Dodging active Japanese patrols, the canoeists penetrated Keppel Harbour, then paddled back more than 50 miles to join up again with Krait on 2/3 October. All returned safely to Exmouth on 19 October 1943. Krait’s valorous band comprised:

LEUT H.E. Carse RANVR (CO, Krait) Maj I. Lyon (Operation Commander), LEUT D.M.N. Davidson RNVR, Capt R. Page (AIF),
LSEA K.P. Cain, LTEL H. Young, Cpl R.G. Morris, Cpl A. Crilley,
ME J. P. McDowell, ABSEA M.M. Berryman, ABSEA W.G. Falls, ABSEA A.W Huston, ABSEA A.M.W. Jones and ABSEA F.W. Marsh.

Commissioned “HMAS Krait” (tender to Moreton) 4 April 1944, the vessel is 21.33 x 3.35 x 1.5 metres and displaces 35 tons.
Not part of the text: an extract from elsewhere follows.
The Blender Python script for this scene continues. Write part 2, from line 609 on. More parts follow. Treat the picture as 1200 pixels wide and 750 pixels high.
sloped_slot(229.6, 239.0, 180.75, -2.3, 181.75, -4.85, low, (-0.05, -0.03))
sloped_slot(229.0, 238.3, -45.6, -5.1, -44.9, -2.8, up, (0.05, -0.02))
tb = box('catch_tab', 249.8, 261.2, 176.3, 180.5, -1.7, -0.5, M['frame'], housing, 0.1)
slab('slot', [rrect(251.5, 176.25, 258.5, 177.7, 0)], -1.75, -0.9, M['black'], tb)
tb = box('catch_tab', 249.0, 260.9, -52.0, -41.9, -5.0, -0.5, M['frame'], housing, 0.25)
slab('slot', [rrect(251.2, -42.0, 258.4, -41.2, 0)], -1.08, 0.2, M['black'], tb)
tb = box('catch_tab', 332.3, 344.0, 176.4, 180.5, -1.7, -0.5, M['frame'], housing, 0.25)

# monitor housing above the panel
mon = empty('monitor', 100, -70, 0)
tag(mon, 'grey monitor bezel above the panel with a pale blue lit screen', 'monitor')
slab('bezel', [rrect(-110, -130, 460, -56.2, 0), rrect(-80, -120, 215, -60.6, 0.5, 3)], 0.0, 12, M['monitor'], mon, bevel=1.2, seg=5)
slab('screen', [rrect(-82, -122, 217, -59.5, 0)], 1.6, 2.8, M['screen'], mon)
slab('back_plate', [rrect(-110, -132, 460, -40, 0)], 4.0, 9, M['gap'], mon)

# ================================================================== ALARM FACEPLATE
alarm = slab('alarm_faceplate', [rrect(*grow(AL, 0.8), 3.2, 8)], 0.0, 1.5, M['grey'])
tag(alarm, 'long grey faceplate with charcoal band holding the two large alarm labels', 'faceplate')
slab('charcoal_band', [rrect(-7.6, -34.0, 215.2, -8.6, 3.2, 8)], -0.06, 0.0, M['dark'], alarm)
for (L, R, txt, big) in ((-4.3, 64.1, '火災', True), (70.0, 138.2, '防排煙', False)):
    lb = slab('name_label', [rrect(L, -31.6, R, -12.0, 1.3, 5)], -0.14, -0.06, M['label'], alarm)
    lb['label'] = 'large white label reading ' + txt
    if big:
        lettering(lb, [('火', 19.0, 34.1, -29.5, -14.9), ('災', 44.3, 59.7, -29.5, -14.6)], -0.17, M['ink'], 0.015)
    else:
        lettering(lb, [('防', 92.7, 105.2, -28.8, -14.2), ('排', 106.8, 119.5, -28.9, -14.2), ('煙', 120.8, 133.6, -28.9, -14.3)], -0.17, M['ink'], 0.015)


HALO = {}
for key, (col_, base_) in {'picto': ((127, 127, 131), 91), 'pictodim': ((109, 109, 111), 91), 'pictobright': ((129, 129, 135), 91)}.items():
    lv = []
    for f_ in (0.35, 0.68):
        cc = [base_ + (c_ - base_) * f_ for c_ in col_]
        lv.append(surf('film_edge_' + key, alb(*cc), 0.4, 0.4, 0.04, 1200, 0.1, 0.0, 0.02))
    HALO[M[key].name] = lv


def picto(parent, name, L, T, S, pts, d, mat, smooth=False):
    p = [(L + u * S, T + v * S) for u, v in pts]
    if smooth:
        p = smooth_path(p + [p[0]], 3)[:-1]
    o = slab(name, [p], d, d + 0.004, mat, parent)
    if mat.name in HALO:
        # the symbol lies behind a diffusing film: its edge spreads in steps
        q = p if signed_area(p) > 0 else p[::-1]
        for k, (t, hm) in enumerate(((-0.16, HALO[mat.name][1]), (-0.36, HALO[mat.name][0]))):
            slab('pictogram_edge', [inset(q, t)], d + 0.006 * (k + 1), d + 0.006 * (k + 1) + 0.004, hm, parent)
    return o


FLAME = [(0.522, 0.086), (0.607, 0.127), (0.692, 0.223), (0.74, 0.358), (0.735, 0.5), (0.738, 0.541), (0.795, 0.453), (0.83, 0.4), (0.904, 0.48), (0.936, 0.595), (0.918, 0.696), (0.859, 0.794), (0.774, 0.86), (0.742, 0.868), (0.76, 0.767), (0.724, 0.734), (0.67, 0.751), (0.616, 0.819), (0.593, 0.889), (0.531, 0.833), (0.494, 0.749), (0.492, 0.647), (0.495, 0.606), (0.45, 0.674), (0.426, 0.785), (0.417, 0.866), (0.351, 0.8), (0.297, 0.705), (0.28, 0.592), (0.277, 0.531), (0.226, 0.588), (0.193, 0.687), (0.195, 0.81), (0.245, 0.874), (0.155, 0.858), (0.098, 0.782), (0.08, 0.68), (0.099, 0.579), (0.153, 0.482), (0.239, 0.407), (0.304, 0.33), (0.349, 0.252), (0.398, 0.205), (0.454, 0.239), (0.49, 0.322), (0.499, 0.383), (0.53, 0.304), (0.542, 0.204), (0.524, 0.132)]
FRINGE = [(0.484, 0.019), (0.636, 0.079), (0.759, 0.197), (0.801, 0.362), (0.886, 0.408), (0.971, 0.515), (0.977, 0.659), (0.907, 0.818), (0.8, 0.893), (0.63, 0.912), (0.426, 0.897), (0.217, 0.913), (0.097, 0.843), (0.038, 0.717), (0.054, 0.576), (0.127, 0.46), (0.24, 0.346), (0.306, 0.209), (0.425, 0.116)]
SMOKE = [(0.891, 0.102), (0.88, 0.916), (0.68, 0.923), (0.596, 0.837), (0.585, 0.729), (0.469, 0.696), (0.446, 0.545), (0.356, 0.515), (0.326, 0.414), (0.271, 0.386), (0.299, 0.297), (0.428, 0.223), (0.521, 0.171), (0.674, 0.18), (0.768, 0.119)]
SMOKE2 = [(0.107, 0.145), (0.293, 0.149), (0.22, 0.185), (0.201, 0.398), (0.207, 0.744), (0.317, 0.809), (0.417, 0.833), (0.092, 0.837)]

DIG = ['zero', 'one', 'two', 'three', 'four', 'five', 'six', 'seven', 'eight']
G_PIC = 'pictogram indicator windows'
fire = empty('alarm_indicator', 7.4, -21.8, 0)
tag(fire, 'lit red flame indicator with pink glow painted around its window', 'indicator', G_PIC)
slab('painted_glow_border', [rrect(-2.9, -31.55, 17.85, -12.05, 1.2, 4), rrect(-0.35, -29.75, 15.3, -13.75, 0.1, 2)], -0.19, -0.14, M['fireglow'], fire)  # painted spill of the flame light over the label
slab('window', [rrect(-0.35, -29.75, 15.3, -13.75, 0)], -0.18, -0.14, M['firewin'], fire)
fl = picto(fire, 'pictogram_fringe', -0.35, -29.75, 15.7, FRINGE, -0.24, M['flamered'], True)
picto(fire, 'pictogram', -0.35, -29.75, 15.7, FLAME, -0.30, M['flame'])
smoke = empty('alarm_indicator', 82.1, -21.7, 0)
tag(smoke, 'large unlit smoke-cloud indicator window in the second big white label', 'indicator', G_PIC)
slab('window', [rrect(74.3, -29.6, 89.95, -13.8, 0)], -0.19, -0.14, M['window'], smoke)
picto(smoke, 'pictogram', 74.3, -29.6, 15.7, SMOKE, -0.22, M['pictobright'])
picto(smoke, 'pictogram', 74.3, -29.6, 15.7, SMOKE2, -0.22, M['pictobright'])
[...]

Her 150 hp Gardner 6L3 diesel engine could drive her at 6.5 knots for more than 7000 miles. In Operation Jaywick, Krait sailed 5000 miles in 48 days, including 33 days deep inside hostile enemy waters.

Krait is presently preserved as a floating exhibit in the Australian National Maritime Museum, Darling Harbour, Sydney.